On peut admettre que dans un premier temps seules trois imprimeries juives aient été en activité et dans les villes dont il vient d’être question. Considérant la position géographique de ces trois villes, on peut en conclure que l’introduction des techniques typographiques au Portugal est venue de la mer avant de gagner l’intérieur des terres, entre 1488 et 1495.
Trois types d’individus ont eu un rôle de première importance dans l’introduction de la typographie au Portugal : 1. Les riches commerçants juifs. 2. Les muletiers. 3. Les aristocrates voyageurs. 1. Ce serait un riche commerçant juif qui aurait importé la première presse typographique, alors fort rudimentaire. 2. Les muletiers auraient fait le lien entre les communautés juives rurales et urbaines. Les muletiers vendent alors des objets et des produits à usage domestique ; et en tant que voyageurs ils apportent des nouvelles. Bien qu’étant le plus souvent illettrés, les muletiers proposent aussi à la vente des imprimés, jusque dans les communautés les plus reculées et les micro-communautés. La culture de l’écrit commence à s’ajouter, bien que très marginalement, à la culture de l’oral, du bouche-à-oreille. L’imprimé ne s’imposera vraiment que des siècles plus tard, au XIXème siècle et bien imparfaitement considérant le grand nombre d’illettrés, et chez les non-Juifs plus que chez les Juifs. 3. L’aristocrate voyageur. Lui aussi, comme le muletier, bien que différemment, apporte des nouvelles du monde extérieur à une aristocratie rurale qui ne quitte guère ou jamais sa région.

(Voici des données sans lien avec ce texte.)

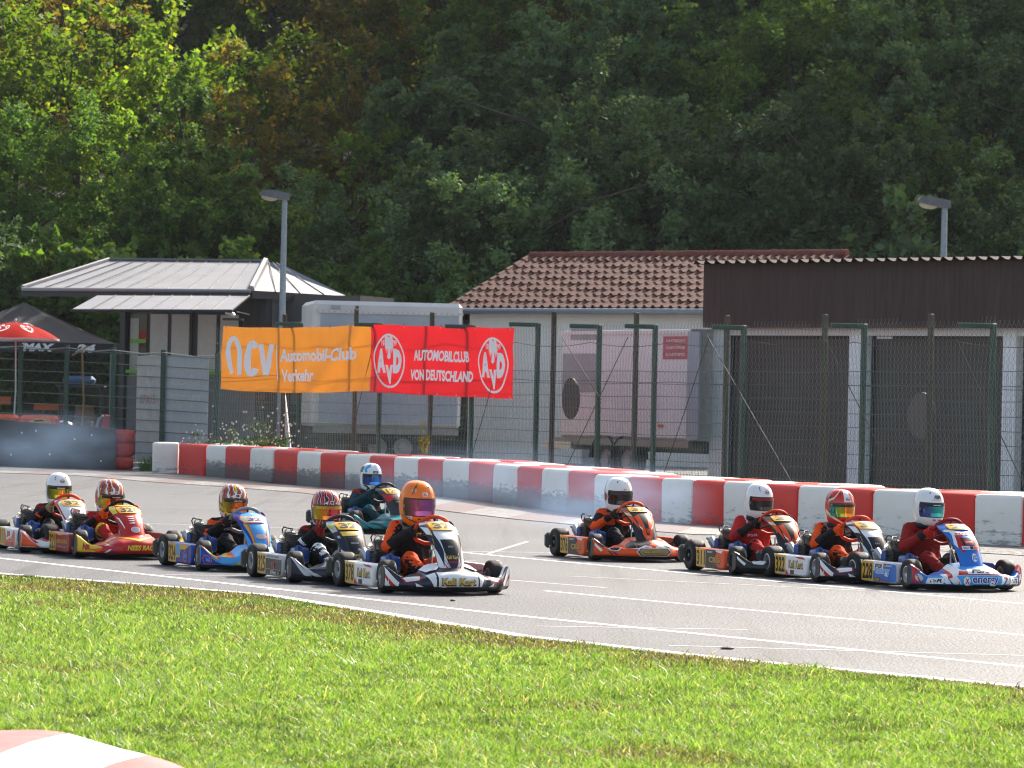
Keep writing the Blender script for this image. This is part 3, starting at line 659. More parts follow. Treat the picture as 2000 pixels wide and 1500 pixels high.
def crg_panel(n, c='orange', b='black'):
    d = mirror(([(.10,.06), (.42,.22), (.62,.62), (.30,.66), (.16,.36)], c), ([(.60,.30), (.92,.56), (.98,.80), (.72,.80)], c), ([(.34,.30), (.52,.34), (.60,.46), (.50,.38), (.36,.34)], 'white'), ([(.02,.22), (.12,.30), (.02,.34)], c), ([(.72,.70), (.96,.74), (.96,.66), (.70,.62)], 'cream'))
    return b, d + [(shape([(-.40,.20), (.40,.20), (.12,.02), (-.12,.02)]), c), (word('CRG', 0, .16, .35, .028, shear=.2), 'silver'), (word('CRG', -.80, .60, .34, .05, 60), 'gold')] + plate(n, .74, .93)
def crg_pod(n): return 'orange', podnum(n, [(shape([(-.575,.045), (-.25,.045), (-.40,.10), (-.30,.205), (-.575,.205)]), 'black'), (word('CRG', -.365, .115, .27, .062, bold=.06), 'black'), (word('CRG', -.365, .117, .255, .05, bold=.03), 'gold'), (word('MARC', -.47, .185, .12, .018), 'white'), (shape([(-.34,.205), (-.17,.205), (-.20,.18), (-.32,.19)]), 'white')]), 'orange'
def s376(b, t, c, n):
    s = 1 if c.y > 0 else -1
    if b == 2: return 'orange' if t < .72 else 'black'
    if b == 1: return 'orange' if t > .78 or (t < .18 and n.z > .3) else 'black'
    if b == 0 and n.x > .1 and c.z > .36 and .04 < abs(c.y) < .13: return 'orange'
    if b == 3: return 'orange' if t < .25 and n.z > .1 else 'black'
    return 'black'
K('crg_orange', loc=(1.246, 36.894), heading=19.5, klabel='orange and black go-kart running alone with number 376 and orange steering wheel', plabel='driver with a plain white helmet and dark visor in a black suit with orange forearms',
  L=dict(drop=0.06, rim='black', wheel='orange', nose=crg_nose(), panel=crg_panel('37'), pod=crg_pod('376'), suit=s376, suitmarks=thigh('ORG', 'dkgrey'), glove=('black', 'orange'), boot='black', shell=WHITEH, visor=V_DARK, vband=(True, None, 'dkgrey'), scale=1.08,
         hmarks=[(word('BELL', .1, .052, .2, .010, bold=.04), 'red'), (word('32', -.45, .016, .24, .018, bold=.05, shear=.3), 'silver'), (shape([(-1.75,.02), (-1.4,.0), (-1.42,-.05), (-1.7,-.07)]), 'dkred')]+[(ell(u, z, .018, .0035, 8), 'black') for u, z in ((-.3,.13), (.1,.138), (.35,.12), (.15,.108), (.3,.095), (-.1,.045), (.4,.045))]))
def s311(b, t, c, n):
    s = 1 if c.y > 0 else -1
    if b == 2: return 'black' if t > .35 else 'dkred'
    if b == 3 and n.y*s > .25 and n.z < .5: return 'black'
    if b == 0 and c.z > .45 and .10 < abs(c.y) < .125: return 'white'
    return 'red'
cn = crg_nose()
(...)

Au cours du règne de D. Manuel, dans les années qui précèdent le décret d’expulsion de 1496, les Juifs sont toujours plus persécutés, à Lisbonne et dans les villes du Sud du pays, comme Évora, Beja et Faro. Il est fort probable que les fils de Samuel Gacon aient alors quitté le Portugal pour l’Italie et Constantinople.
L’introduction de la typographie au Portugal a eu un impact considérable sur la culture de ce pays à la fin du Moyen Âge et au cours de la Renaissance. Les Juifs y ont été pionniers et leur présence restera marquée dans les débuts de son développement.